Bonnet Carre Spillway

Water from the Bonnet Carre Spillway is devastating the Mississippi Sound without benefit to its citizens, Coastal authories said in a meeting Tuesday (May 28).

The leaders came together in Biloxi to learn how the fresh water impacts the sound and brainstorm solutions to protect their coast.

Surveys show high oyster deaths, according to Rick Burris, the deputy director of Marine Fisheries within the Mississippi Department of Marine Resources. Burris said there has been a 50 percent mortality rate, "across all reefs."

Dolphins and endangered sea turtles have been harmed as well. Moby Solangi, president and executive director of the Institute of Marine Mammal Studies, said the freshwater from the spillway has damaged the saltwater animals' skin and resulted in numerous deaths.

"You have these animals that we have seen on the beaches with their skin peeling off, sores on their bodies," Solangi said.

The entire ecosystem of the Mississippi Sound is in danger, according to officials like Jill Hendon, director of marine fisheries for the Mississippi Department of Marine Resources. "When you kill, or when things in the sediment die off, that's the basis of our food chain," Hendon said.

According to experts, salinity -- salt -- levels in the sound are usually in the high teen parts per million. Oysters for example, need at least ten parts per million to survive, but ever since the spillway opened over two months ago, the salt levels have been much lower, Burris said.

"It's been at one or below one since probably the first of March," Burris said.

With the second opening of the Bonnet Carre Spillway in one year, and high river levels in other rivers contributing, more freshwater leaders along the coast worry.

Joe Jewell is the office director of marine fisheries for Mississippi Department of Marine Resources. He said the effect from the devastation here will reach much further than the sound.

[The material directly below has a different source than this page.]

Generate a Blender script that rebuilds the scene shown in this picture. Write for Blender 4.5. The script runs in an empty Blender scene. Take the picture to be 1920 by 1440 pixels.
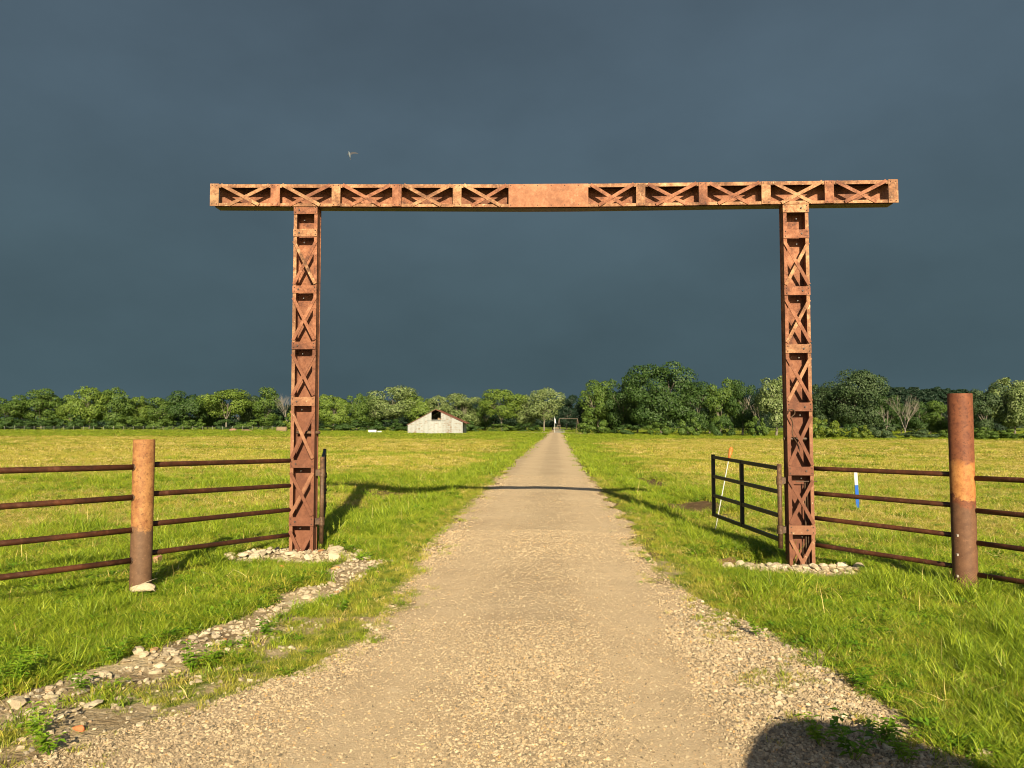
import bpy, bmesh, math, random
import numpy as np
from mathutils import Vector, Matrix

R = math.radians
PI = math.pi
rng = random.Random(7)
nr = np.random.default_rng(11)
sc = bpy.context.scene
COL = sc.collection

# ---------------------------------------------------------------- camera
CAM_H = 1.6
FPX = 1442.0
PITCH = math.atan(77.0 / FPX)
cam = bpy.data.cameras.new('camera')
cam_ob = bpy.data.objects.new('camera', cam)
COL.objects.link(cam_ob)
cam.sensor_width = 36.0
cam.lens = 36.0 * FPX / 1920.0
cam.clip_start = 0.05
cam.clip_end = 6000
cam_ob.location = (0, 0, CAM_H)
cam_ob.rotation_euler = (R(90) + PITCH, 0, 0)
sc.camera = cam_ob

# ---------------------------------------------------------------- light
SUN_EL = 23.5
SUN_AZ = 6.6          # the sun stands behind the camera, this far to the right
sd = bpy.data.lights.new('sun', 'SUN')
sd.energy = 5.0
sd.angle = R(0.5)
sd.color = (1.0, 0.86, 0.60)
so = bpy.data.objects.new('sun', sd)
COL.objects.link(so)
ldir = Vector((-math.sin(R(SUN_AZ)) * math.cos(R(SUN_EL)), math.cos(R(SUN_AZ)) * math.cos(R(SUN_EL)), -math.sin(R(SUN_EL))))
so.rotation_euler = ldir.to_track_quat('-Z', 'Y').to_euler()
so.location = (5, -30, 20)

sc.view_settings.view_transform = 'Standard'
sc.view_settings.look = 'None'
sc.view_settings.exposure = 1.16
sc.view_settings.gamma = 1.0
sc.view_settings.use_curve_mapping = False
sc.cycles.pixel_filter_type = 'BLACKMAN_HARRIS'
sc.cycles.filter_width = 1.05

# ---------------------------------------------------------------- node helper
def N(nt, typ, **kw):
    n = nt.nodes.new(typ)
    for k, v in kw.items():
        if k.startswith('i_'):
            key = k[2:]
            key = int(key) if key.isdigit() else key.replace('_', ' ')
            n.inputs[key].default_value = v
        else:
            setattr(n, k, v)
    return n
def L(nt, a, b): nt.links.new(a, b)
def ramp(nt, fac, stops, interp='LINEAR'):
    r = nt.nodes.new('ShaderNodeValToRGB')
    r.color_ramp.interpolation = interp
    el = r.color_ramp.elements
    el[0].position, el[0].color = stops[0][0], tuple(stops[0][1]) + (1,) if len(stops[0][1]) == 3 else stops[0][1]
    el[1].position, el[1].color = stops[-1][0], tuple(stops[-1][1]) + (1,)
    for p, c in stops[1:-1]:
        e = el.new(p); e.color = tuple(c) + (1,)
    nt.links.new(fac, r.inputs[0])
    return r.outputs[0]
def mixc(nt, fac, a, b, mode='MIX'):
    m = nt.nodes.new('ShaderNodeMix'); m.data_type = 'RGBA'; m.blend_type = mode
    for s, v in ((m.inputs[0], fac), (m.inputs[6], a), (m.inputs[7], b)):
        if isinstance(v, (int, float)): s.default_value = v
        elif isinstance(v, (tuple, list)): s.default_value = tuple(v) + (1,) if len(v) == 3 else v
        else: nt.links.new(v, s)
    return m.outputs[2]
def mth(nt, op, a, b=None, c=None, clamp=False):
    m = nt.nodes.new('ShaderNodeMath'); m.operation = op; m.use_clamp = clamp
    for i, v in enumerate((a, b, c)):
        if v is None: continue
        if isinstance(v, (int, float)): m.inputs[i].default_value = v
        else: nt.links.new(v, m.inputs[i])
    return m.outputs[0]
def noise(nt, vec, scale, detail=4, rough=0.6, out='Fac'):
    n = nt.nodes.new('ShaderNodeTexNoise')
    n.inputs['Scale'].default_value = scale
    n.inputs['Detail'].default_value = detail
    n.inputs['Roughness'].default_value = rough
    if vec is not None: nt.links.new(vec, n.inputs['Vector'])
    return n.outputs[out]
def mapr(nt, v, a, b, c=0.0, d=1.0, smooth=False):
    m = nt.nodes.new('ShaderNodeMapRange')
    m.interpolation_type = 'SMOOTHSTEP' if smooth else 'LINEAR'
    m.inputs[1].default_value, m.inputs[2].default_value = a, b
    m.inputs[3].default_value, m.inputs[4].default_value = c, d
    nt.links.new(v, m.inputs[0])
    return m.outputs[0]
def newmat(name):
    m = bpy.data.materials.new(name); m.use_nodes = True
    nt = m.node_tree
    for n in list(nt.nodes): nt.nodes.remove(n)
    o = nt.nodes.new('ShaderNodeOutputMaterial')
    return m, nt, o
def bsdf(nt, o, col, rough=0.7, bump=None, bstr=0.4, bdist=0.01, metal=0.0, spec=0.5):
    p = nt.nodes.new('ShaderNodeBsdfPrincipled')
    if isinstance(col, (tuple, list)): p.inputs['Base Color'].default_value = tuple(col) + (1,)
    else: nt.links.new(col, p.inputs['Base Color'])
    if isinstance(rough, (int, float)): p.inputs['Roughness'].default_value = rough
    else: nt.links.new(rough, p.inputs['Roughness'])
    p.inputs['Metallic'].default_value = metal
    p.inputs['Specular IOR Level'].default_value = spec
    if bump is not None:
        b = nt.nodes.new('ShaderNodeBump')
        b.inputs['Strength'].default_value = bstr
        b.inputs['Distance'].default_value = bdist
        nt.links.new(bump, b.inputs['Height'])
        nt.links.new(b.outputs[0], p.inputs['Normal'])
    if o is not None: nt.links.new(p.outputs[0], o.inputs[0])
    return p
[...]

"Most of the major commercial and recreational species had some part of their juvenile life tied to the Mississippi Sound and the estuary systems in the Mississippi Sound," Jewell said. "When those are impacted adversely, as freshwater does, it effects their life cycles for generations to come. So, we are facing significant impacts to all of our marine resources."

And although the water coming into the sound from the spillway is "fresh," Solangi said it is far from clean.

"We call it freshwater. It is river water. It contains all sorts of pollutants, insecticides, pesticides," Solangi said.

Waveland Mayor Mike Smith asked if the Spillway could drain anywhere else.

"This problem is not going to go away, it's going to get worse, and [this] scared me to death," Smith said. "The Mississippi River is a long river. Are there other diversion points coming down that we can release that water?"

However, there's likely little to be done this time around.

Rusty Anderson, a councilman for Gautier, Miss. called attention to the main reason the spillway is open.

"Right now it's about protecting the city of New Orleans," Anderson said. "The water is close to going over the levee down there, and that's the reason they opened that spillway, and it's going to continue because they are not going to let that city flood."

Now, the group of coastal leaders is pushing for serious planning in order to minimize the situation in future floods.

"We're discussing options to move forward," Jewell said. "We all recognize the way we are doing it now is not working. To manage a system that was built in the 1920s and 30s by modern day environmental conditions, it's just not going to work."

The group decided to form a committee to get support in the state capital of Jackson, and eventually Congress, pushing to reform the Mississippi River flow structure in hopes that future floods would have a less traumatic impact on the state's marine resources.